Among second-tier cotton producers, Pakistan is set to grow 5.8 million bales this season, up from 4.5 million bales last year, but dropping from 8.2 million bales grown four years ago. Australia’s production is forecast to grow to 5.5 million bales this year from 2.8 million bales last year and 4.8 million bales in 2017-2018.

Turkey is expected to produce 3.8 million bales this year compared to 2.9 million bales last season and 4 million bales four year ago. Uzbekistan, which is no longer under a boycott by a coalition of retail trade associations, human-rights organizations and investor groups after the International Labor Organization said it was now free of child and forced labor, is forecast to produce 3.4 million bales this season, on par with last year and down from 3.9 million bales grown four years ago.
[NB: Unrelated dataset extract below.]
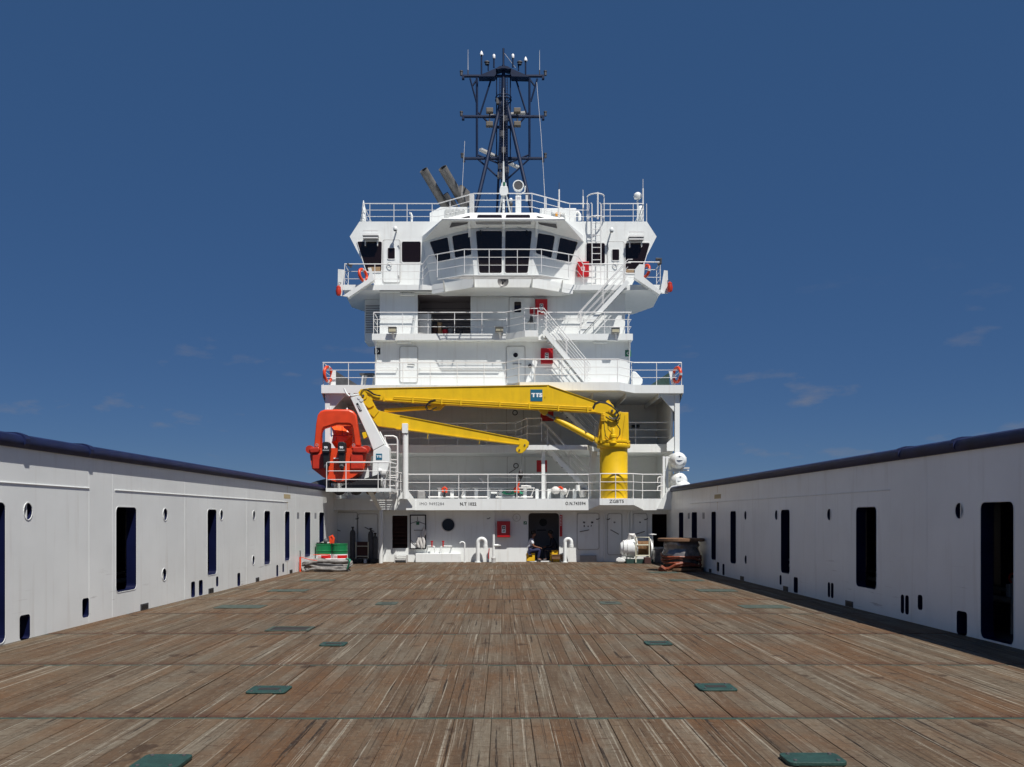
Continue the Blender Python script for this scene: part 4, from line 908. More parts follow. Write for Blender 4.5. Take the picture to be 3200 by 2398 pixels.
# folded jib
JY = 36.38
jo = [at('6', x, y, JY) for x, y in ((705, 235), (760, 225), (830, 250), (900, 388))] + [at('7', x, y, JY) for x, y in ((0, 212), (560, 320), (1655, 535), (1745, 548), (1785, 585), (1778, 625), (1738, 690), (1690, 732), (1640, 735), (1605, 705), (1602, 672), (1660, 615), (1210, 557), (125, 412))] + [at('6', x, y, JY) for x, y in ((1040, 590), (905, 572), (850, 500), (775, 370), (715, 275))]
jib = B().prism(jo, (0, .38, 0)).build('folding_jib', YEL, cr, bevel=.006)
def seg(k, pts, y0, th, h, name, par):
    b = B()
    for p, q in zip(pts[:-1], pts[1:]):
        a, c = at(k, *p, y0), at(k, *q, y0); b.prism([a, c, c - V((0, 0, h)), a - V((0, 0, h))], (0, th, 0))
    b.build(name, YEL, par)
seg('7', [(0, 210), (560, 318), (1650, 533)], JY - .03, .44, .025, 'top_flange', jib)
seg('7', [(-60, 392), (125, 410), (1210, 555), (1650, 610)], JY - .04, .46, .03, 'bottom_flange', jib)
B().torus(at('7', 1725, 625, JY + .19), .12, .05, (0, 1, 0), 16, 6).build('tip_sheave', YEL, jib)
for k, x, y in (('7', 1725, 625), ('7', 1650, 695)):
    B().lathe([(.035, 0), (.035, .03)], at(k, x, y, JY), (0, -1, 0), 10).build('pin', DGREY, jib)
for k, x, y0, y1 in (('7', 1215, 495, 570), ('7', 375, 460, 540), ('7', 1090, 565, 610), ('6', 985, 530, 580)):
    a, b_ = at(k, x, y1, JY - .04), at(k, x + 10, y0, JY - .04); B().prism([a, b_, b_ + V((.02, 0, 0)), a + V((.02, 0, 0))], (0, .03, 0)).build('gusset', YEL, jib)
# knuckle, jib cylinder, luffing cylinder
B().lathe([(.17, -.06), (.17, .56)], at('6', 735, 215, BY), (0, 1, 0), 18).build('knuckle_pin', YEL, cr)
B().lathe([(.05, 0), (.05, .03)], at('6', 735, 215, BY - .06), (0, -1, 0), 12).build('pin_cap', DGREY, cr)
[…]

While it lost its U.S. export trade benefits under the African Growth & Opportunity Act (AGOA) on Jan. 1, Mali is forecast to see its cotton production jump to 1.4 million bales this season from 300,000 bales in 2020-2021, and bringing it back to the same level of four years ago. It would put Mail just below Benin, forecast to grow 1.5 million bales, the same as last year and up from 1.1 million bales in 2017-2108.

Mali lost its AGOA benefits along with Ethiopia and Guinea. When the recommendation was announced in early November, U.S. Trade Representative Katherine Tai said the administration was “deeply concerned by the unconstitutional change in governments in both Guinea and Mali.”